Cate Le Bon - Crab Day
- by Ian Fraser Release Date:2016-04-15 Label: Turnstile

I’ll happily nail my colours to the mast from the outset. I’ve been a huge fan of Cate Le Bon since hearing her debut album Me Oh My, a beautiful collection of tunes with a slightly dark undercurrent and the most bittersweet and deeply personal lyrics, sometimes dismissed in retrospect as a bit lightweight by fans of her subsequent more eccentric oeuvre.
Now based in LA and mixing in hip company, her fourth full-length offering is perhaps closer in style and substance to Cate’s marmite 2015 Drinks collaboration with Tim Presley than her earlier material. It’s still disarmingly (if unconventionally) beautiful in places, where Le Bon’s vocals and simple but deadly melodies reach deep inside you, as on 'Love is Not Love' and 'I Was Born on the Wrong Day'.
Now at this juncture can we please put matters straight? The girl from Penboyr can definitely carry a song. In fact despite being a mistress of the heavily accented drone when she wants to be, that rather one-dimensional “Welsh Nico” tag does justice to neither artist.
“Wonderful” (probably a lead single given the rotation it seems to be getting on some of the more discerning radio stations) has the jaunty, angular feel that permeates much of the album. In fact things get delightfully kooky on “Find Me” and the tango light of “I’m A Dirty Attic”, on which Le Bon does give vent to her lower register, whereas “I Wasn’t Even In The Room” invokes the tantalising prospect of Cate fronting a vintage-era Magic Band.
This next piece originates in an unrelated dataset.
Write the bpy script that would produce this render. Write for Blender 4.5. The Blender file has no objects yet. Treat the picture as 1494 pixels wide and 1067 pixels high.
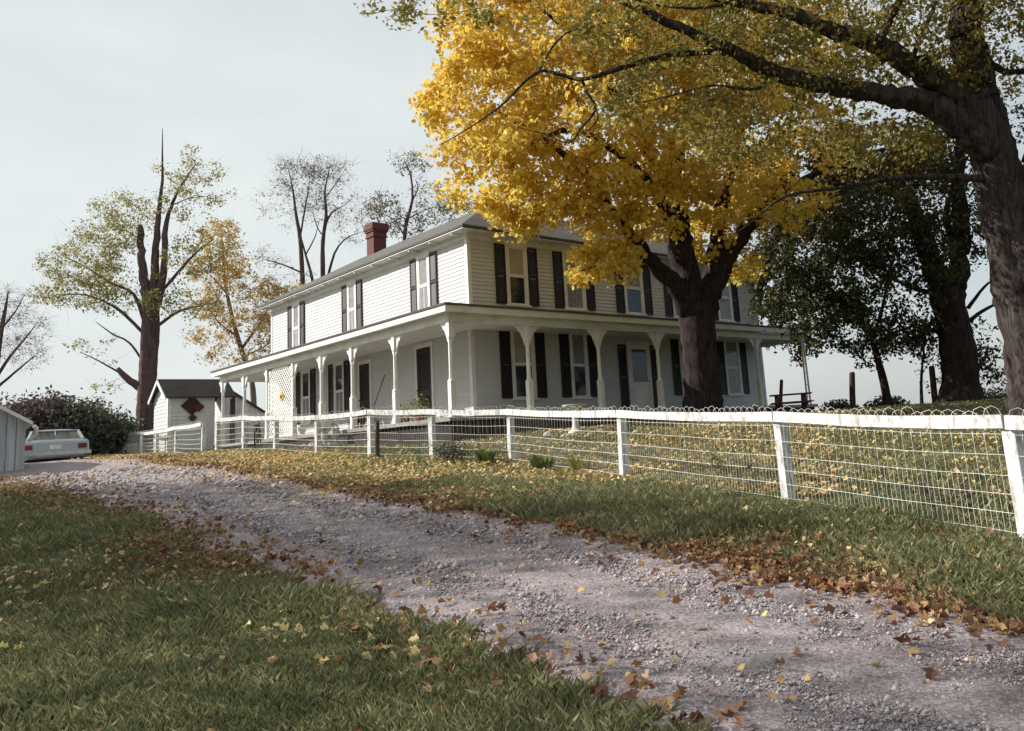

There are times, just now and then, when Le Bon appears to be trying too hard to sound “out there” and some of the traits that are usually so singularly endearing come across as irksome, even a little contrived. Ah, but then that’s just a minor quibble from someone who has come to expect too much and is at risk of overdosing on a good thing. A very good thing indeed. The love affair continues, honest.